As estratégias:Gaulismo: pretende reunir toda direita e centro (e os possíveis reformistas de esquerda) com o argumento de que uma ditadura comunista seria o desenlace de uma subversão do Estado. PCF: pretende tomar o poder pelas vias legais, com o apoio das classes médias de esquerda, convencendo a opinião de que é a única força capaz de manter a ordem contra os "enragés"; pretende por outro lado isolar os 'revolucionários'. Movimento 22 de Março e outros de extrema esquerda:esforçam-se por arrancar a base operária ao controle do PCF, lançá-la com os estudantes contra a força pública e provocar a formação de um 'poder paralelo' que substitua o poder existente (controle das máquinas por operários, etc, como já existe de facto o controlo da Universidade pelso estudantes). Os intelectuais, especialmente os cientistas e os artistas de cinema, têm tomado uma posição em flecha ao lado dos 'revolucionários'.

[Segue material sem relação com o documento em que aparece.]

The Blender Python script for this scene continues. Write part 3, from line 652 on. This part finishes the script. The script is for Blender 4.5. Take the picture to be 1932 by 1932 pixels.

A Sorbonne, como te disse, é um meeting permanente. Não há aulas, nem exames. retratos de Mao-Tse-Tung, trotsky, Guevara, lenine. salas para os diversos grupos. Reuniões sobre todos os assuntos (problemas políticos, sexuais, artísticos, etc.) H, inclusivamente, uma sala reservada às 'minorités sexuelles'. Aberto a todo o público. Numerosos operários participam e tomam a palavra. Há comissões a trabalhar pela reforma das universidades. Os estudantes, exclusivamente, têm ali a responsabilidade da gestão, do 'entretien' e da ordem.
Personalidades: Só há duas: De Gaulle e o Cohn Bendit, um rapaz de 23 anos, anarquista. Foi expulso de França (é de nacionalidade alemã) mas dá conferências de imprensa na Sorbonne, perante milhares de pessoas.

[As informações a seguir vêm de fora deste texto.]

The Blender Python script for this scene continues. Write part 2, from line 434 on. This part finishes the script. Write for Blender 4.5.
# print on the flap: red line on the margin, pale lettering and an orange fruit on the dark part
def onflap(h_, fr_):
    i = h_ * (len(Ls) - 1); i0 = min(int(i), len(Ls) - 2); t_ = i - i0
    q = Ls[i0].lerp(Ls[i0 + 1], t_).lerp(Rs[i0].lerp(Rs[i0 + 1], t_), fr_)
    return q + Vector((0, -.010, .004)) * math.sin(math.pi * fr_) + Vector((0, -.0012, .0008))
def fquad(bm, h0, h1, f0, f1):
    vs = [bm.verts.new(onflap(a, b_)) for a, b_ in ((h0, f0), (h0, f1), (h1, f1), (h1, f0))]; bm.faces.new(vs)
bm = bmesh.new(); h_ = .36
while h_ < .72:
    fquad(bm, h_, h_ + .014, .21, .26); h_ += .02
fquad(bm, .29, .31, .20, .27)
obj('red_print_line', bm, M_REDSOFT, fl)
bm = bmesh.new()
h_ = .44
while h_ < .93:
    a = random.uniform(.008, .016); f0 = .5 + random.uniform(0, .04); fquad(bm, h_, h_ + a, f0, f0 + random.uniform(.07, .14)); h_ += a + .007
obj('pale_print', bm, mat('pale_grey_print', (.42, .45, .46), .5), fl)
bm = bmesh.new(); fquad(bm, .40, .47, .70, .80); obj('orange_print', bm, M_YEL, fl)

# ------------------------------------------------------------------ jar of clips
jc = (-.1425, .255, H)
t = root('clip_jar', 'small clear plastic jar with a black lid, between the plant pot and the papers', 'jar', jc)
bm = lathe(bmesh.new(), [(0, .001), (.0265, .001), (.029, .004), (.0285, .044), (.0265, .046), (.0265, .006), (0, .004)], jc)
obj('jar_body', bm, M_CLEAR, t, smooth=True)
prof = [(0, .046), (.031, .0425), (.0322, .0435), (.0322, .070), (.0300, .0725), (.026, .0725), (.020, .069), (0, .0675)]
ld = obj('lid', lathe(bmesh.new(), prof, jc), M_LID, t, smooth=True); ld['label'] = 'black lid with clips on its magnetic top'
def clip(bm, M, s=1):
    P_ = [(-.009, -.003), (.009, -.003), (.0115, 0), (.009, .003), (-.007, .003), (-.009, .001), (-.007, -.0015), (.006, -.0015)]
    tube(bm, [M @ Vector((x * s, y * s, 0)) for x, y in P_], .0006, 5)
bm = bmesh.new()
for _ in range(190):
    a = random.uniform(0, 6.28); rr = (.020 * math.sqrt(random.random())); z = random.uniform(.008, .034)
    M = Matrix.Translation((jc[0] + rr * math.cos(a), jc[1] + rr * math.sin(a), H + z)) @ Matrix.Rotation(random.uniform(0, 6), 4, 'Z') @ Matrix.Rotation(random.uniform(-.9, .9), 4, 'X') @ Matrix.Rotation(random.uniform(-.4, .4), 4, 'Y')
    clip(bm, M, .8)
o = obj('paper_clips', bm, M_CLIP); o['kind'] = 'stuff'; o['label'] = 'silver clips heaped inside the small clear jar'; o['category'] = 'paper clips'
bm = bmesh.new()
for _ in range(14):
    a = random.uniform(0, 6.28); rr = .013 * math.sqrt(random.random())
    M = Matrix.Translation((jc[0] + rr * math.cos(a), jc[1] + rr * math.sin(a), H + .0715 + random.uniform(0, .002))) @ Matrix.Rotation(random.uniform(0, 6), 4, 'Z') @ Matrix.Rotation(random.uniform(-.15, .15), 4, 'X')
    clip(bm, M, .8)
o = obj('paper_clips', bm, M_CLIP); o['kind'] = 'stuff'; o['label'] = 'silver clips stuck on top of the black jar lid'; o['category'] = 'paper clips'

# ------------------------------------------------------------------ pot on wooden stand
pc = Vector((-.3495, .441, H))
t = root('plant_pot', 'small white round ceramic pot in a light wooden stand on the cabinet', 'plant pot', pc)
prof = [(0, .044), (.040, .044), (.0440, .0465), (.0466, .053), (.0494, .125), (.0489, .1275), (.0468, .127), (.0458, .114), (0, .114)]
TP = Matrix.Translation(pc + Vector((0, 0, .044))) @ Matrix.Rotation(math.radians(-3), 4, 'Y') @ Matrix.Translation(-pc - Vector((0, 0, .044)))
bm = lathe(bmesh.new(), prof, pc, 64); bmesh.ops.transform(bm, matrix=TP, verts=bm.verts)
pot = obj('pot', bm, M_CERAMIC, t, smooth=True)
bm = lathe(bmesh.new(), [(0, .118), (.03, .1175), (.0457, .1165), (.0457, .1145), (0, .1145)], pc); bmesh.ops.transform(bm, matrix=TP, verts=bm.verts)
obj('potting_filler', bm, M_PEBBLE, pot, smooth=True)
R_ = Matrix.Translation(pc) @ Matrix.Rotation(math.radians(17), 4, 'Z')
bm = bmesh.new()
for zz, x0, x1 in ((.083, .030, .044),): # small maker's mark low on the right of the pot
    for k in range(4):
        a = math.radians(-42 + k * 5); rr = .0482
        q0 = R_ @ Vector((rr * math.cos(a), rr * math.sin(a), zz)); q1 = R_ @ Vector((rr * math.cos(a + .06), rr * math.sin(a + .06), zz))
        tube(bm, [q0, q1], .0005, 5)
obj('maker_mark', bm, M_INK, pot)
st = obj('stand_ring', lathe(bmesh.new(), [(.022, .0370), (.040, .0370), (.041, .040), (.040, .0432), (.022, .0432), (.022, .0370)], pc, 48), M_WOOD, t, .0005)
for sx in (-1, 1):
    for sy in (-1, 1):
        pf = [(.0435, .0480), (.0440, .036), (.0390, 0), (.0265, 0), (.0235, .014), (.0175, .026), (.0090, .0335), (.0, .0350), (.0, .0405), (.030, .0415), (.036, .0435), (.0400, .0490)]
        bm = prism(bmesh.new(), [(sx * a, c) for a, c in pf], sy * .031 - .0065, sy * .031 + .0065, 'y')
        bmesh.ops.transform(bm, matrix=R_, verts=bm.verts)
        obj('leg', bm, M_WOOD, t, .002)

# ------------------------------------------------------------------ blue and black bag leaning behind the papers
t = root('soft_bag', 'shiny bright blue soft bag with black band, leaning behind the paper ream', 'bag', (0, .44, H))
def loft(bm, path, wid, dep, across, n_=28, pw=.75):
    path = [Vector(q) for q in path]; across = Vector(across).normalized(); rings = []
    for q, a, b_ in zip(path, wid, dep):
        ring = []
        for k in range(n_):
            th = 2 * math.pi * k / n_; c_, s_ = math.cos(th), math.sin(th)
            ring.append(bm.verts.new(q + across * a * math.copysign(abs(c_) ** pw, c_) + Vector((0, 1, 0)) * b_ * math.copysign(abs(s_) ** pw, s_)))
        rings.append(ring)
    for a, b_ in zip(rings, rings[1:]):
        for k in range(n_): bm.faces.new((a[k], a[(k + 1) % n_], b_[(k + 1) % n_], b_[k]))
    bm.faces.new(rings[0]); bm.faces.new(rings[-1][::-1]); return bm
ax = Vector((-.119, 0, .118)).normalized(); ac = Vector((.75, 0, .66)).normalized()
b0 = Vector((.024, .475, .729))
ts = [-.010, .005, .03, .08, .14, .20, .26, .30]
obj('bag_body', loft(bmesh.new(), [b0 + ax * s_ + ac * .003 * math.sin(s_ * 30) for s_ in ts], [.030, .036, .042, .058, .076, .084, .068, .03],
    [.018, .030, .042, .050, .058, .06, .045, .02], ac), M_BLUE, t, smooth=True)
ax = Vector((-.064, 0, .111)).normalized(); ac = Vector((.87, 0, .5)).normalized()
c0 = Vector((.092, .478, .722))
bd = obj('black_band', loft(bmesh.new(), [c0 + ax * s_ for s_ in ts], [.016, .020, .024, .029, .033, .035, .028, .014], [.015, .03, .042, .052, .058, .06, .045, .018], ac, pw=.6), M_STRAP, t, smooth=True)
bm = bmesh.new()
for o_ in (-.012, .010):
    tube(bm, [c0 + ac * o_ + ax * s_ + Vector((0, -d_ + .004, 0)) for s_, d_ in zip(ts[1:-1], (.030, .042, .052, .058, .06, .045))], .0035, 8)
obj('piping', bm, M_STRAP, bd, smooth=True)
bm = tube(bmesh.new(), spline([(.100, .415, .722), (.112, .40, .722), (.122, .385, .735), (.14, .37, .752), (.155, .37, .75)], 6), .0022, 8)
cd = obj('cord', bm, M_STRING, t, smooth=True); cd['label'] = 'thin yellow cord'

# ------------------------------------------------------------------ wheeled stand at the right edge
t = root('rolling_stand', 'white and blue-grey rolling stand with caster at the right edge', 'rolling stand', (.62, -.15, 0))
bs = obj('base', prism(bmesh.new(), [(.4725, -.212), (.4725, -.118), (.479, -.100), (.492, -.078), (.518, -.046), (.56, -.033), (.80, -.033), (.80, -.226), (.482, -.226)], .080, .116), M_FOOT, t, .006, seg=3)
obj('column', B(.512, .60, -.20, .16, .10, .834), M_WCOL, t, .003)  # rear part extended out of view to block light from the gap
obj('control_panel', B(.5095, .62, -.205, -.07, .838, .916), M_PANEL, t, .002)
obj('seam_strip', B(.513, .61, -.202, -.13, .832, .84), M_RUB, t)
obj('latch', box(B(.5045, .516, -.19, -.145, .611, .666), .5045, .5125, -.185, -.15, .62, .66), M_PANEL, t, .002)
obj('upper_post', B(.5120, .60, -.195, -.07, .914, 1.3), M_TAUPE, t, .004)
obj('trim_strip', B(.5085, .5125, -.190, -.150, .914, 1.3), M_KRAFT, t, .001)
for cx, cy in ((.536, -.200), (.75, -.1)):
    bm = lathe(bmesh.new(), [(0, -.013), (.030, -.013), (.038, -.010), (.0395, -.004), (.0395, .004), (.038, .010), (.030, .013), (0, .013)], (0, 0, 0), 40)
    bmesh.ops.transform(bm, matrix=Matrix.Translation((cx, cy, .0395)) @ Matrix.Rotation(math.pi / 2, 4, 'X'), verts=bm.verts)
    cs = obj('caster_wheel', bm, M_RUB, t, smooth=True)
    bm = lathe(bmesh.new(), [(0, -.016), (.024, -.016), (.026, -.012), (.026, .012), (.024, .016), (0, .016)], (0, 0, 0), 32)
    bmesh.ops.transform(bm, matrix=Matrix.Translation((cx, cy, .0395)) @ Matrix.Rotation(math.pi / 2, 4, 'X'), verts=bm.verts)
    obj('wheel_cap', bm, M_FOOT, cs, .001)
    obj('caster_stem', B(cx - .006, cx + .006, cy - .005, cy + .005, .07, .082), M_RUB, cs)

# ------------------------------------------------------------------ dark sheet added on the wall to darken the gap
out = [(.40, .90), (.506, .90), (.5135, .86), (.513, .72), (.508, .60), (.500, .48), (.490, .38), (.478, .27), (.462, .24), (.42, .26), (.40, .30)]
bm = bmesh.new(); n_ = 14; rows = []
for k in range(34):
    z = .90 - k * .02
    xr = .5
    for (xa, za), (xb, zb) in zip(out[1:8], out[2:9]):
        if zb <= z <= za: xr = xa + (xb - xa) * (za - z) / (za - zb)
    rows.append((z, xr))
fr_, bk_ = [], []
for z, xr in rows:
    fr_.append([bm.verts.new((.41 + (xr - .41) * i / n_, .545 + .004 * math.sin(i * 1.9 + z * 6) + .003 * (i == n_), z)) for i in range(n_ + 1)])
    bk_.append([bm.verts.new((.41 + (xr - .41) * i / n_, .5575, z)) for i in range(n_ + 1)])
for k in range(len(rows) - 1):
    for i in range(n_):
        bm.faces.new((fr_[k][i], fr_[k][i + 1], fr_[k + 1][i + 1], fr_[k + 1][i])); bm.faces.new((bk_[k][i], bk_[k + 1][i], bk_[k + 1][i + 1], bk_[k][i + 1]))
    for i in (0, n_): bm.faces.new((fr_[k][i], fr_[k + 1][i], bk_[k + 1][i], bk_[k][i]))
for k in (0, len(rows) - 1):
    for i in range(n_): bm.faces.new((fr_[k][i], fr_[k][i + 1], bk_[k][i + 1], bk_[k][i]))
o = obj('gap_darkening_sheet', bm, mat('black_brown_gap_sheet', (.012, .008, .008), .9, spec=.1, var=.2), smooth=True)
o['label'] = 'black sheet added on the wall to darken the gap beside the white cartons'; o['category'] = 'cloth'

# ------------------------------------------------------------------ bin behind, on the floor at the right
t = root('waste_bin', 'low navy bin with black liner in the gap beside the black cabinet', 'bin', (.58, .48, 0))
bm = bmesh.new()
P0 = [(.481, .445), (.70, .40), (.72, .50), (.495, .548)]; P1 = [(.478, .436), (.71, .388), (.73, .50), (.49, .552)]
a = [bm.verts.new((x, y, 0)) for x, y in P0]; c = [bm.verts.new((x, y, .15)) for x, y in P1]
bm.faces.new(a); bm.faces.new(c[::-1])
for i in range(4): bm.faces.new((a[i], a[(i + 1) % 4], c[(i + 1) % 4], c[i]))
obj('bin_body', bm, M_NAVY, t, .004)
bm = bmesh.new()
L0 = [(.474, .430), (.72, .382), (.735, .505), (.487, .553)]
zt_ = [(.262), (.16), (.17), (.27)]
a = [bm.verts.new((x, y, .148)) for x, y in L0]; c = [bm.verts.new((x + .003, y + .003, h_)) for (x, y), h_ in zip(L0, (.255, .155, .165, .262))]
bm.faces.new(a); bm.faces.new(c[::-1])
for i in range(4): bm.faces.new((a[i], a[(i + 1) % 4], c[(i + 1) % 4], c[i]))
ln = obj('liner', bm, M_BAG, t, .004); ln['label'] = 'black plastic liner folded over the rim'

Na Sorbonne e noutros sítios encontras uma literatura mural muito interessante, e para todos os gostos. A frase que me impressionou mais, e que dominava as paredes da Sorbonne nos primeiros dias é 'l'imagination prend le pouvoir'.
Logo que recebas esta, acusa a recepção e faz as perguntas que te apetecer.
Um abraço do Saraiva.
Acrescento que o começo disto foi, absolutamente, inesperado. Não havia agitação operária. recomeçava a expansão económica. Começava a reunir-se a conferência entre americanos e vietnamitas (a conferência de Paz para o Vietnam, entre americanos e vietnamitas, durou de 1968 a 1973). O De Gaulle preparava a viagem à Roménia."
Fim de citação
No entanto, ainda em Junho de 1968, em carta endereçada ao seu amigo de sempre Óscar Lopes, sobre o rescaldo do Maio, AJS, diz:
"Em resumo, o PCF (nas elições subsequentes ao Maio de 1968)perdeu perto de 3/4 dos deputados e cerca de meio milhão de votantes. A Féderation, ainda de Pierre Mendés-France (donde sairia o PSF de Mitterand, da rosa...)perdeu mais de metade dos seus deputados. Os gaulistas ortodoxos t~em a maioria absoluta. seguem-se-lhe, em número de deputados, os giscardianos (que estão à direita dos gaulistas, e não ao centro como dizem), o PCF, a Federação e os Centristas. Há um número considerável de gaulistas de esquerda. (...) O mais curioso é que o PCF perdeu uma parte do seu eleitorado nos seus bastiões tradicionais, como a chamada 'ceinture rouge' de Paris. Houve muitos operários que votaram gaulista. O operariado vota no PCF como um elemntoda ordem e não da revolução. (...) Não haja ilusões, a URSS, e com ela os PC's dos vários países, com poucas excepções, é um sistema burocrático e conservador. A idade mediana dso dirigentes políticos da URSS é (em termos cronológicos) a mais elevada dos dirigentes políticos do mundo. Um objectivo fundamental de um chefe político soviético é conservar-se no poder.
(...)O De Gaulle não se identifica com a burguesia nem com o exército. A ideia da participação dos operários nos lucros e na direcção efectiva das empresas (isto é na cogestão) é uma velha ideia dele que sempre teve a oposição do patronato e dos ministros. Desde os acontecimentos de Maio - este tem sido o grande temas dele. O Pompidou vai sair do governo porque se lhe opõe..."
Fim de citação.
Ora aqui estamos. Tenho muito pano para mangas, mas só vou começar o fato, amanhã.